Que nos deixou o comunismo como
legado de independência e autonomia dos povos, outra das suas bandeiras? Por um
lado, apoio aos movimentos subversivos e revolucionários do mundo inteiro, desde
que em luta contra as metrópoles coloniais, contra as democracias e contra os
países do mundo ocidental. Por outro lado, a mais feroz submissão dos Estados,
países, nacionalidades, minorias e regiões vizinhas, com o resultado visível da
constituição de um dos maiores impérios da história, feito e regulado à força,
por intermédio dos métodos mais bárbaros, incluindo deportações massivas, fomes
programadas, genocídio e pura opressão. A implosão da União, após a queda do
comunismo, é o mais rigoroso certificado de existência do imperialismo
soviético. E da sua bondade.
Que nos deixou o comunismo como
legado social e económico, tecnológico e cientifico?
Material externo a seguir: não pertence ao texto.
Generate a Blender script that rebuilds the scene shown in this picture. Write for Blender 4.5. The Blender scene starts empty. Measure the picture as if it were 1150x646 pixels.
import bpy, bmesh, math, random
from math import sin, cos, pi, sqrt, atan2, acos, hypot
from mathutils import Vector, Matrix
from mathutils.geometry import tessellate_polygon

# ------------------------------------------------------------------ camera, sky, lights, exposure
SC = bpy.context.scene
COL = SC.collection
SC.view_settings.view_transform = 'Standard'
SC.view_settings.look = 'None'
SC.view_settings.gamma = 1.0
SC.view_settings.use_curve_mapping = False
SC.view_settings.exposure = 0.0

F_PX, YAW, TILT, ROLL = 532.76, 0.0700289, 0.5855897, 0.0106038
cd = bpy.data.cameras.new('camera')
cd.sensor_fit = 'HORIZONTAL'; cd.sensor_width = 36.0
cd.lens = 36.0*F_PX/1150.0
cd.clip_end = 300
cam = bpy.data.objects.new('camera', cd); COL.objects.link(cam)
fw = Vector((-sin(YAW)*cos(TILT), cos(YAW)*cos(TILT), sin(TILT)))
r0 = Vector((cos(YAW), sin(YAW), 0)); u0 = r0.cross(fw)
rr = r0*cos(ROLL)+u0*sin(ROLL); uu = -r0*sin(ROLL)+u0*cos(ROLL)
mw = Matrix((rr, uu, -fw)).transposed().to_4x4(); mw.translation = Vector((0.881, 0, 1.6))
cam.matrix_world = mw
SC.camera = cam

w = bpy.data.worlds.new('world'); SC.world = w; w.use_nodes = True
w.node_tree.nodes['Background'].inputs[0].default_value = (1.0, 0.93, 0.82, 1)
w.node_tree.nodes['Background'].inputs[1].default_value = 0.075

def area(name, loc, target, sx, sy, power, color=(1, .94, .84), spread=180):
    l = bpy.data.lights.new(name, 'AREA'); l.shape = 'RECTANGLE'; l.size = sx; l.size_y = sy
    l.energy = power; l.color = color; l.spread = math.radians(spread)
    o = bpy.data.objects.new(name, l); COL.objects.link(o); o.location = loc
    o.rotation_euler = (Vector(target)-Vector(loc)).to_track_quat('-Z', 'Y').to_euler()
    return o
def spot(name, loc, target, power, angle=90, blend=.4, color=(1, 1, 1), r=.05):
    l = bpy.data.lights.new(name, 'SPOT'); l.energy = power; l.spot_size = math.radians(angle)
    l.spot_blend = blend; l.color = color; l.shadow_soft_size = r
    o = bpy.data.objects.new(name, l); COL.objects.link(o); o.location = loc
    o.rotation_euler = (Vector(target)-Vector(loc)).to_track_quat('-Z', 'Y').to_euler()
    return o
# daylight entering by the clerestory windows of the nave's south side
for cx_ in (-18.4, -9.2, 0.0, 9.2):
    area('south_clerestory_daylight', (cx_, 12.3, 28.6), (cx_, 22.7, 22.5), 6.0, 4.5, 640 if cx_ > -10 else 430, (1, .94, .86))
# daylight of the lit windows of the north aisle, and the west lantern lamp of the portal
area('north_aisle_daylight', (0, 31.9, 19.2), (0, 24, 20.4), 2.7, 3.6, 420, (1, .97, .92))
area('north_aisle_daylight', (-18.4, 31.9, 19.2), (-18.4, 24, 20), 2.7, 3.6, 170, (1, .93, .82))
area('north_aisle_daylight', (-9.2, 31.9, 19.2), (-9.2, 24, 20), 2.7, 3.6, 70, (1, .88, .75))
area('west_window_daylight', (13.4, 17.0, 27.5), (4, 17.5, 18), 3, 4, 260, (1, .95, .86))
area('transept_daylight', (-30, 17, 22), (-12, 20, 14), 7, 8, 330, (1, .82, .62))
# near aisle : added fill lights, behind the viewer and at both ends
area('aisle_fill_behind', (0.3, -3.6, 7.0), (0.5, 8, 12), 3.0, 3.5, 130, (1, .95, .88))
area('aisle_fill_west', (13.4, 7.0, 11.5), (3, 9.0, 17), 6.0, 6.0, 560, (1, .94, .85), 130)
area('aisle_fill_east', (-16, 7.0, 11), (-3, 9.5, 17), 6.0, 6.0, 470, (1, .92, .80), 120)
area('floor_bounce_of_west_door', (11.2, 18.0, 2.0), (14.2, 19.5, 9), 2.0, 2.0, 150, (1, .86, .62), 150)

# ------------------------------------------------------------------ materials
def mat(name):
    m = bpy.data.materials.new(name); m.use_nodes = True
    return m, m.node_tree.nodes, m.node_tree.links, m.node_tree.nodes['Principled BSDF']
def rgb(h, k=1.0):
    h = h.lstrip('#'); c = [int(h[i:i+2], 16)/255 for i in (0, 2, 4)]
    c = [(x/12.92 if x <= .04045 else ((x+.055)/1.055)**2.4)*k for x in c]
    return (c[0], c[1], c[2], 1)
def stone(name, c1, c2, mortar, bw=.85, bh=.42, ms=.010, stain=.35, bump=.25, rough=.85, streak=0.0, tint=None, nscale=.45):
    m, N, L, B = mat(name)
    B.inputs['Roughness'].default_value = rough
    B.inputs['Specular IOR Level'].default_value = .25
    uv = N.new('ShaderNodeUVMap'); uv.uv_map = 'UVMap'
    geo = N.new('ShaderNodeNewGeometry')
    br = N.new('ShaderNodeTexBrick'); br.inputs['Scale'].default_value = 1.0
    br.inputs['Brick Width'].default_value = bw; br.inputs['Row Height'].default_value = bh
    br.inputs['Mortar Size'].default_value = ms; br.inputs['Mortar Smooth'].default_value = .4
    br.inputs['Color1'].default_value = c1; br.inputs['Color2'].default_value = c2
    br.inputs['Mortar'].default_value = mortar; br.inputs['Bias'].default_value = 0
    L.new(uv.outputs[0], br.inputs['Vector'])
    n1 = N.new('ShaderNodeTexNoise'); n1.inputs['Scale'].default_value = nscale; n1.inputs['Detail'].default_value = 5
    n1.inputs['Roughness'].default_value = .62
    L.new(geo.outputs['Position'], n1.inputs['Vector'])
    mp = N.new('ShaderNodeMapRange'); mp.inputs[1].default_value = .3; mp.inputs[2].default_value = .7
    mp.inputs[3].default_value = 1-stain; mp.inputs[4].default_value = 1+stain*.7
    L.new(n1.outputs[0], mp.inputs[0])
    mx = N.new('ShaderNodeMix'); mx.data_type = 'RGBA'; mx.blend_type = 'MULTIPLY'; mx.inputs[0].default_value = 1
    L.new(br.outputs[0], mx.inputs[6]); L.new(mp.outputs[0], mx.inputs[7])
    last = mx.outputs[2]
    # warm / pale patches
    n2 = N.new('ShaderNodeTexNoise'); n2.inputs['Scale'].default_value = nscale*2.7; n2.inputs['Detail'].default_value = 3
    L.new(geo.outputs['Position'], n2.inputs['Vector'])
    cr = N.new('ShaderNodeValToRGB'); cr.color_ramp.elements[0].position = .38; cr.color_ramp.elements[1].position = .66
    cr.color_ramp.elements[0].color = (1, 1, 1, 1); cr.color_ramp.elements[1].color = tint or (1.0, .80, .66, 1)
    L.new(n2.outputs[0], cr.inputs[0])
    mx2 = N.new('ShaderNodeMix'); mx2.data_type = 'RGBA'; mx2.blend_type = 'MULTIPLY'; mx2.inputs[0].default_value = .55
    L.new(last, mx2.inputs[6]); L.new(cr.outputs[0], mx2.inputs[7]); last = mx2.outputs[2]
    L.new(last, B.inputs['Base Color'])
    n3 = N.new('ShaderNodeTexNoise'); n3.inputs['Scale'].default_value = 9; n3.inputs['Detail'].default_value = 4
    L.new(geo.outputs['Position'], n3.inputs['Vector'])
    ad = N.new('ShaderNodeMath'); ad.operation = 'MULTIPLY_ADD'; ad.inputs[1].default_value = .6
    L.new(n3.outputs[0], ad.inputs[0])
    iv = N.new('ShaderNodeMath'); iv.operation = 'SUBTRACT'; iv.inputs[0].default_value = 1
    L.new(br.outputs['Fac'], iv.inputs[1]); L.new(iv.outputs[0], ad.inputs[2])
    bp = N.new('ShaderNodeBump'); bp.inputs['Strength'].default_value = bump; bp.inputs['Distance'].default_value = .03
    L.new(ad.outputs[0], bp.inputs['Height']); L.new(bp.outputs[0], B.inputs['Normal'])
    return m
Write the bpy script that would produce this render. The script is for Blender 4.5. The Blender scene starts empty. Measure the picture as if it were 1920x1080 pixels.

Uma enorme ficção daquele
que poderia ser, com os seus colossais recursos, um dos mais ricos países na
Terra e que acabou por só ser poderoso militarmente, mas incapaz de progredir
economicamente e de permitir a prosperidade dos seus cidadãos, impotente para o
desenvolvimento tecnológico e cientifico, áreas em que esteve sempre atrás dos
países ocidentais e com atrasos crescentes até ao desmoronamento final.
É um dos mais seguros sinais do
atraso de Portugal: a persistência do Partido Comunista, das suas ideias e do
seu programa. Os principais partidos comunistas do mundo democrático
desapareceram por entre fumarolas! Parece que apenas dois Estados têm qualquer
coisa de parecido com o comunismo soviético: Cuba e Coreia do Norte! Que bela
companhia para os Comunistas portugueses!
DN, 5 de Fevereiro de
2017
2 comentários:
Enquanto a oeste um palhaço rico aposta na mudança da ordem mundial, AB cita, agora, Mário Soares para bater no PC e no PS de António Costa.
(Fico com a estranha sensação de que outras citações de Soares estarão para vir…)
Curiosamente, durante muito tempo, a Direita portuguesa revelou simpatia para com o PCP, sobretudo quando este partido, no seu jogo político parlamentar, votava a seu lado contra o PS. Agora, com a “geringonça” a funcionar, a Direita vira todos os seus canhões e torpedeiros contra os aliados parlamentares do PS.
E, claro, essa Direita conta, naturalmente, com os excelentes sermões dominicais de AB, com os quais espera resgatar a pátria dos pecados e perigos vários provocados pela existência desafiadora das “ esquerdas”.
Porém, na sua torre de marfim, AB continua a pregar aos peixes…
Reconheço que pouco sei da história do partido comunista russo e não estou à altura de rebater ou sequer encontrar méritos maiores no que foi escrito. É provável que seja como diz, muito se venha a dizer branqueando os factos. Mas espero que também surjam documentários, filmes, debates, que esclareçam um regime que fez história e do qual pouco se sabia. De qualquer modo, uma ditadura, mesmo que seja do proletariado, não perde nome nem métodos, continua sendo ditadura. O que me desagrada profundamente.